We tilt towards people we like. Hell, I’m doing it right now: I like Bernie, and I’ve sat down and tried to be professional and make sure everything in this article is as objective as possible, but extricating the self is hard. I think I’ve succeeded, but if the internet has got a surplus of anything, it’s folks who are ready to loudly disagree. The least I can do is say: I’m a leftist, and that probably changes the data I give you, whether I know I’m doing it or not.  

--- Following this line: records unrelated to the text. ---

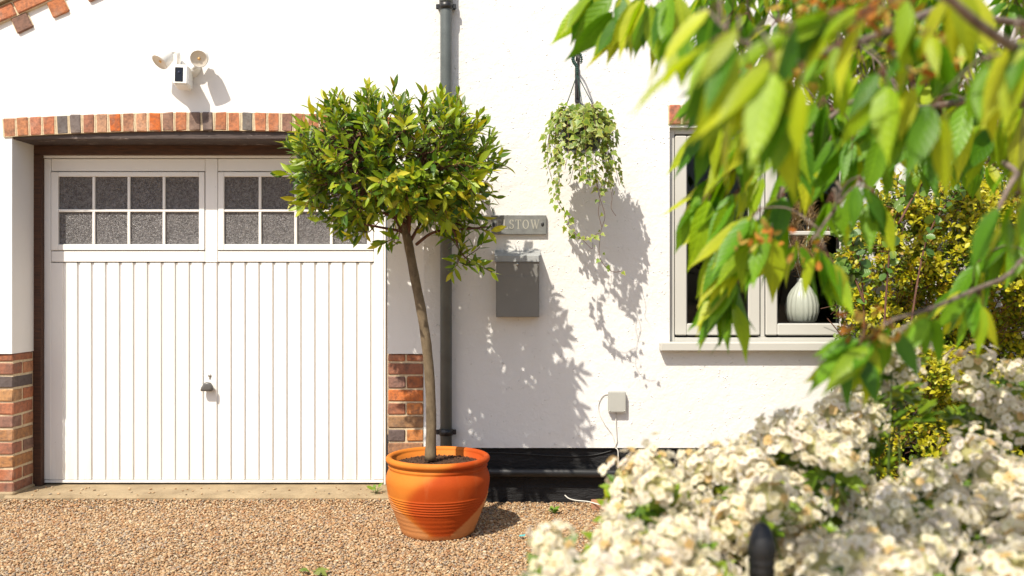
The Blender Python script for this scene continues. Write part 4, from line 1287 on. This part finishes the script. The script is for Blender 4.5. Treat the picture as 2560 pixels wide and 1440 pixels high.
GP, GD, GN, GLn = [], [], [], []
for p, ax in zip(SHP, SHD):
    b = np.array([.75 + rng.normal(0, .12), -3.2 + rng.normal(0, .12), 0])
    tube(stm, smooth_path([b, b * .4 + p * .6 + np.array([0, 0, -.12]), p], 8), np.linspace(.005, .0018, 8), 5, cap=False, col=(.10, .15, .03))
    for i in range(16):
        a = i * 2.4; t = rng.uniform(0, 1); c = p - ax * (.01 + .14 * t)
        u = unit(np.cross(ax, (0.3, .2, 1))); w = np.cross(ax, u); rd = u * math.cos(a) + w * math.sin(a)
        for k in (-.6, 0, .6):
            GP.append(c + rd * .012); GD.append(unit(rd + ax * .25 + k * np.cross(ax, rd) + rng.normal(0, .12, 3))); GN.append(unit(ax + np.array([-.2, -.2, .4]) + rng.normal(0, .25, 3))); GLn.append(rng.uniform(.035, .062))
# the leafy body below
for k in range(1500):
    p = np.array([rng.uniform(.1, 1.75), -3.2 + rng.uniform(-.5, .45), rng.uniform(.1, .9)])
    dd = p[1] + DW; qx, qy = 1280 + p[0] * F / dd, YH - (p[2] - H) * F / dd
    if qy < np.interp(qx, TOPX, TOPY) + 130 or (qx < 1420): continue
    if p[1] < -3.45 and p[2] > .72: continue
    GP.append(p); GD.append(rnd_dir(1)[0] + np.array([0, -.3, .2])); GN.append(unit(np.array([-.3, -.5, .7]) + rng.normal(0, .4, 3))); GLn.append(rng.uniform(.045, .065))
n = len(GP); GLn = np.array(GLn)
put_leaves(fol, sleaf, GP, GD, GN, GLn, GLn * .42, rng.normal(.1, .1, n), pick([(.12, .22, .014), (.20, .30, .016), (.07, .15, .012), (.33, .35, .02)], n, [.35, .3, .2, .15]))
part(fol, "foliage", M_SHRUB, fs_); part(stm, "stems", M_SHRUB, fs_)

# ------------------------------------------------------------------ iron post with bullet finial
id_ = 1.6; ip = W(1904, 1305, id_)
post = empty("iron_post", "black iron post with bullet shaped finial standing among the blossom", "post", (ip[0], ip[1], 0))
m = MB(); rr = .0252
lathe(m, [(.0, 0), (.006, -.001), (.012, -.006), (.018, -.016), (.0225, -.030), (.0248, -.046), (.0245, -.058), (.0225, -.064), (.0235, -.068), (.0235, -.074), (.0215, -.078), (.0225, -.082), (.0225, -.10), (.0, -.10)], 28, *ip)
part(m, "finial", M_IRON, post)
m = MB(); tube(m, [(ip[0], ip[1], ip[2] - .10), (ip[0], ip[1], 0)], .0205, 20)
part(m, "shaft", M_IRON, post)

# ------------------------------------------------------------------ cherry tree reaching in from the right
ch = empty("cherry_tree", "cherry tree branches with drooping pointed green leaves hanging across the foreground", "tree", (1.9, -3.2, 0))
limb = MB()
def L_(pts, r0, r1, n=26):
    q = smooth_path([W(*p) for p in pts], n)
    r = np.linspace(r0, r1, n) * (1 + rng.normal(0, .05, n))
    tube(limb, q, r, 9); return q
trunk = MB(); tq = smooth_path([(1.95, -3.2, 0), (1.92, -3.22, .8), (1.98, -3.25, 1.6), (2.0, -3.3, 2.6)], 24)
tube(trunk, tq, np.linspace(.085, .045, 24), 14)
fork = tq[13]
def PX_(p):   # point -> pixel triple
    d = p[1] + DW; return (1280 + p[0] * F / d, YH - (p[2] - H) * F / d, d)
f0 = PX_(tq[13]); f1 = PX_(tq[17]); f2 = PX_(tq[10])
LIMBS = [
    L_([f0, (2750, 290, 2.25), (2560, 318, 2.35), (2440, 338, 2.4), (2310, 345, 2.4), (2160, 350, 2.35), (2050, 380, 2.2), (1960, 470, 1.98), (1940, 520, 1.94), (1930, 585, 1.9)], .016, .0035),
    L_([f1, (2700, 180, 1.5), (2560, 130, 1.15), (2440, 55, 1.05), (2330, -40, 1.0), (2200, -110, 1.0)], .009, .004),
    L_([f1, (2600, 60, 1.7), (2380, 20, 1.5), (2230, 75, 1.35), (2120, 112, 1.3), (1980, 150, 1.2), (1880, 120, 1.15), (1800, 60, 1.15)], .008, .0022),
    L_([f1, (2500, -160, 1.9), (2100, -170, 2.0), (1800, -130, 2.05), (1640, -90, 2.08), (1520, -60, 2.08)], .012, .0025),
    L_([f0, (2620, 250, 2.1), (2480, 240, 2.0), (2300, 270, 1.95), (2150, 250, 1.9), (2080, 290, 1.88), (2010, 350, 1.85), (1900, 400, 1.9), (1830, 410, 1.9)], .010, .0025),
    L_([f2, (2700, 640, 1.9), (2500, 700, 1.7), (2330, 770, 1.55), (2230, 800, 1.5), (2190, 830, 1.5)], .0055, .002),
    L_([f0, (2600, 420, 1.9), (2540, 440, 1.75), (2480, 560, 1.7), (2450, 640, 1.8)], .008, .0025),
    L_([(2050, 380, 2.2), (2100, 480, 1.85), (2060, 560, 1.75), (2030, 600, 1.7)], .005, .0022, 14),
    L_([(1940, 520, 1.94), (1925, 600, 1.98), (1900, 650, 2.02), (1885, 690, 2.03)], .004, .002, 14),
    L_([(2160, 350, 2.35), (2230, 400, 2.5), (2300, 385, 2.6), (2400, 380, 2.7), (2470, 405, 2.8)], .006, .002, 16),
]
allL = np.concatenate(LIMBS)
cl = leaf_shape([(0, .02), (.06, .20), (.2, .42), (.38, .5), (.56, .44), (.72, .28), (.84, .13), (.93, .05), (1, .008)], .30, .10)
CP, CD, CN, CL_, CW, CCu, CCol = [], [], [], [], [], [], []
pet = MB()
def cluster(px, py, d, n, ln=.12, hang=(-.45, 0, -.9), spread=.45, young=.4, conn=True):
    if d < 1.14: d *= 1.12; ln *= .92
    elif d < 1.38: d *= 1.58; ln *= 1.22
    elif d < 1.65 and py < 750: d *= 1.27; ln *= 1.22
    p = W(px, py, d)
    if conn:
        h = allL[np.argmin(((allL - p) ** 2).sum(1))]
        if np.linalg.norm(h - p) > .015: tube(limb, smooth_path([h, (h + p) / 2 + np.array([0, 0, .02]), p], 8), np.linspace(.0026, .0014, 8), 5)
    for i in range(n):
        a = i * 2.4 + rng.uniform(-.5, .5)
        dv = unit(np.array(hang) + spread * np.array([math.cos(a), math.sin(a) * .9, rng.uniform(-.3, .5)]) + rng.normal(0, .12, 3))
        pet_end = p + dv * rng.uniform(.015, .03) + rng.normal(0, .006, 3)
        tube(pet, [p, pet_end], [.0012, .0009], 4, cap=False)
        L = ln * rng.uniform(.66, 1.02)
        CP.append(pet_end); CD.append(dv); CL_.append(L); CW.append(L * rng.uniform(.27, .36))
        CN.append(unit(np.array([-.35, -.55, .55]) + rng.normal(0, .42, 3) + .25 * np.array([math.cos(a), math.sin(a), 0])))
        CCu.append(rng.normal(.16, .16))
        c = np.array([(.25, .32, .010), (.33, .37, .022), (.19, .30, .008)][rng.integers(3)]) if rng.random() < young + .06 else np.array([(.075, .185, .006), (.115, .24, .008), (.05, .14, .006)][rng.integers(3)])
        CCol.append(c * rng.uniform(1.1, 1.5))
DL = (-.42, 0, -.9)
for a in [
    # drooping tips across the top left of the crown
    (1495, -35, 1.34, 6, .12, (-.5, 0, -.8), .36, .75), (1560, 25, 1.30, 6, .13, (-.5, 0, -.9), .26, .7), (1550, -20, 1.30, 6, .12, (-.35, 0, -.9), .34, .4), (1610, -20, 1.34, 7, .12, DL, .3, .4), (1655, -10, 1.36, 6, .12, (-.15, 0, -1), .3, .3), (1690, 20, 1.36, 5, .12, (-.4, 0, -.9), .3, .5),
    (1690, -40, 1.4, 5, .12, (-.05, 0, -1), .35, .3), (1800, 0, 1.05, 6, .125, (-.45, 0, -.9), .32, .6), (1815, 80, 1.0, 5, .13, (-.5, 0, -.85), .3, .7),
    (1850, 70, .92, 6, .13, (-.45, 0, -.9), .28, .8), (1880, 180, .95, 5, .13, (-.40, 0, -.92), .28, .7), (1930, 120, .9, 6, .13, DL, .3, .5), (1985, 60, .95, 6, .13, DL, .35, .5),
    (1960, 240, .98, 5, .13, (-.35, 0, -.95), .28, .55), (2010, 170, .95, 5, .13, (-.4, 0, -.9), .3, .4), (1900, 300, 1.15, 5, .125, DL, .35, .6),
    (1810, 200, 1.55, 5, .12, (-.55, 0, -.75), .35, .4), (1810, 300, 1.5, 6, .125, (-.4, 0, -.9), .35, .6), (1860, 330, 1.5, 5, .12, (-.2, 0, -1), .35, .3),
    # left fringe over the window
    (1790, 440, 1.55, 5, .12, (-.55, 0, -.8), .30, .6), (1810, 520, 1.52, 6, .12, (-.5, 0, -.85), .3, .5), (1840, 590, 1.5, 6, .12, (-.5, 0, -.85), .3, .5), (1960, 480, 1.5, 6, .12, (-.3, 0, -.95), .35, .3), (1840, 415, 1.5, 7, .125, (-.62, 0, -.72), .32, .65), (1850, 470, 1.48, 7, .125, (-.55, 0, -.8), .3, .65), (1900, 430, 1.35, 6, .13, DL, .32, .5), (1900, 520, 1.4, 6, .13, (-.5, 0, -.85), .32, .6),
    (1930, 580, 1.45, 6, .13, (-.5, 0, -.85), .36, .45), (1985, 590, 1.6, 6, .10, (-.4, 0, -.9), .4, .25), (2030, 350, 1.25, 4, .13, (-.1, 0, -1), .25, .2), (2010, 380, 1.3, 4, .125, (-.2, 0, -1), .3, .2),
    (1850, 690, 1.6, 10, .12, (-.55, 0, -.8), .45, .25), (1830, 735, 1.6, 7, .115, (-.3, 0, -.95), .45, .2), (1880, 560, 1.5, 7, .125, (-.5, 0, -.85), .3, .4), (1780, 470, 1.5, 5, .12, (-.35, 0, -.95), .3, .5), (2045, 600, 1.7, 6, .10, (.12, 0, -1), .40, .4), (2065, 630, 1.7, 4, .11, (.3, 0, -.95), .35, .4),
    (2080, 480, 1.8, 5, .11, (.1, 0, -1), .5, .2), (2150, 440, 1.7, 6, .11, (.1, 0, -1), .45, .25), (2180, 470, 1.75, 5, .11, (.05, 0, -1), .4, .3),
    # low cluster and the right edge
    (2185, 835, 1.5, 10, .115, (-.62, 0, -.62), .50, .2), (2150, 850, 1.5, 6, .11, (-.35, 0, -.85), .5, .25), (2230, 800, 1.5, 4, .09, (.1, 0, -1), .6, .3), (2330, 765, 1.55, 5, .10, (-.3, 0, -.95), .5, .25), (2450, 715, 1.66, 6, .11, (-.4, 0, -.9), .45, .25),
    (2300, 395, 2.6, 6, .115, (-.15, 0, -1), .45, .25), (2400, 385, 2.7, 7, .115, (-.1, 0, -1), .5, .35), (2460, 400, 2.8, 6, .115, (.1, 0, -1), .5, .35), (2360, 360, 2.6, 5, .11, (.2, 0, -1), .5, .3),
    (2460, 640, 1.22, 6, .12, (-.4, 0, -.9), .4, .25), (2500, 560, 1.25, 5, .125, (-.35, 0, -.9), .35, .35), (2430, 715, 1.5, 5, .11, (-.45, 0, -.8), .45, .2), (2550, 470, 1.1, 5, .13, (-.35, 0, -.9), .3, .4),
    (2570, 560, 1.2, 5, .13, (-.4, 0, -.9), .35, .3), (2600, 350, 1.15, 5, .13, (-.3, 0, -.95), .35, .5), (2560, 250, 1.15, 4, .13, (-.15, 0, -1), .3, .6), (2470, 130, 1.1, 5, .125, (0, 0, -1), .28, .45),
    (2520, 150, 1.15, 4, .12, (-.2, 0, -1), .3, .5), (2390, -60, 1.1, 4, .13, (-.05, 0, -1), .22, .9), (2265, -40, 1.05, 3, .115, (.0, 0, -1), .2, .25), (2560, 60, 1.0, 5, .12, (-.2, 0, -1), .4, .5),
    (2190, 20, 1.0, 5, .125, (-.7, 0, -.5), .35, .35), (2110, 20, 1.0, 5, .12, (-.7, 0, -.5), .35, .3), (2210, 160, 1.1, 5, .125, DL, .35, .35), (2290, 190, 1.1, 5, .125, DL, .35, .5), (2350, 240, 1.1, 5, .125, (-.5, 0, -.85), .35, .35),
    (2420, 250, 1.15, 4, .125, (-.45, 0, -.9), .35, .4), (2240, 230, 1.2, 5, .12, (-.3, 0, -.95), .35, .4)]:
    cluster(*a)
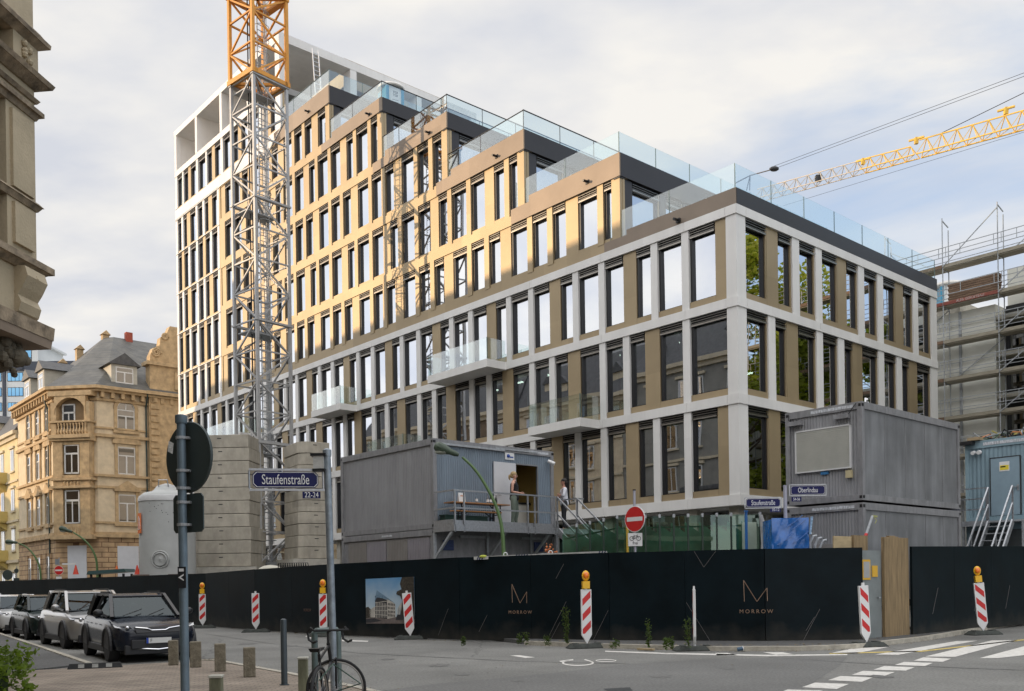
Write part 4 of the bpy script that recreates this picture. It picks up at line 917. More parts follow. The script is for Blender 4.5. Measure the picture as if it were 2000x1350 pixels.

Maybe somebody on the Shadow team did fuck up, honestly, without bias. That’s where the tech world seems to be leaning on this whole circus. Shadow tried to do a very complex job using limited funding and an extremely short timeframe (two months and $60,000 is nothing in Silicon Valley terms, especially to find a solution to electronic-fucking-voting), and they may well have just dropped the ball. If you want a fun experiment, bring up electronic voting with a group of policymakers, then with a group of engineers. The general consensus from techies is that we’re just not there yet and we can’t guarantee safe or reliable systems, but politicians all over the world are rushing to implement it anyway. The issues with Shadow seem pretty clear-cut, but it’s based on a relatively small dataset, and they might’ve just not considered that. They just didn’t scale their tool correctly, and God knows it wouldn’t be the first time a startup failed to scale down effectively. We wind up with the same problem: we trust our tech too much. We trust it like it’s a fortress and not a matchstick palisade. 

In the UK, a group with strong ties to the LibDems launched a ‘tactical voting site’ that leant heavily LibDem, recommending them as the tactical vote even in strong Labour constituencies. GetVoting claimed impartiality, claimed to be just the data, but it ended up making wildly misleading claims during one of the most crucial elections in recent history. In the end, the Libdems split votes across the UK. Did GetVoting do it on purpose? I think there’s a stronger case there than with Shadow: the results are further from reality, the funding links are tighter. It doesn’t matter: in the end, nobody won.

We often talk about datasets and AIs and applications as though they spring into existence fully-formed from cracks in the earth; we live in an age of perfect miracles, and we trust them with our lives. 

That trust is killing us. 

Sometimes it’s malice, sometimes it’s incompetence, sometimes it’s something more gentle and strange and human that’s hard to put a name to. The end result is the same. Technology can be liberating and empowering, but that same power is dangerous if mishandled, and right now we’re a bunch of drivers who refuse to admit that we’ve blown a tyre; refuse to admit that it’s possible for tyres to blow; drivers who are careening down State Highway 1 with our dicks in our hands screaming that our car can drive all the way to heaven.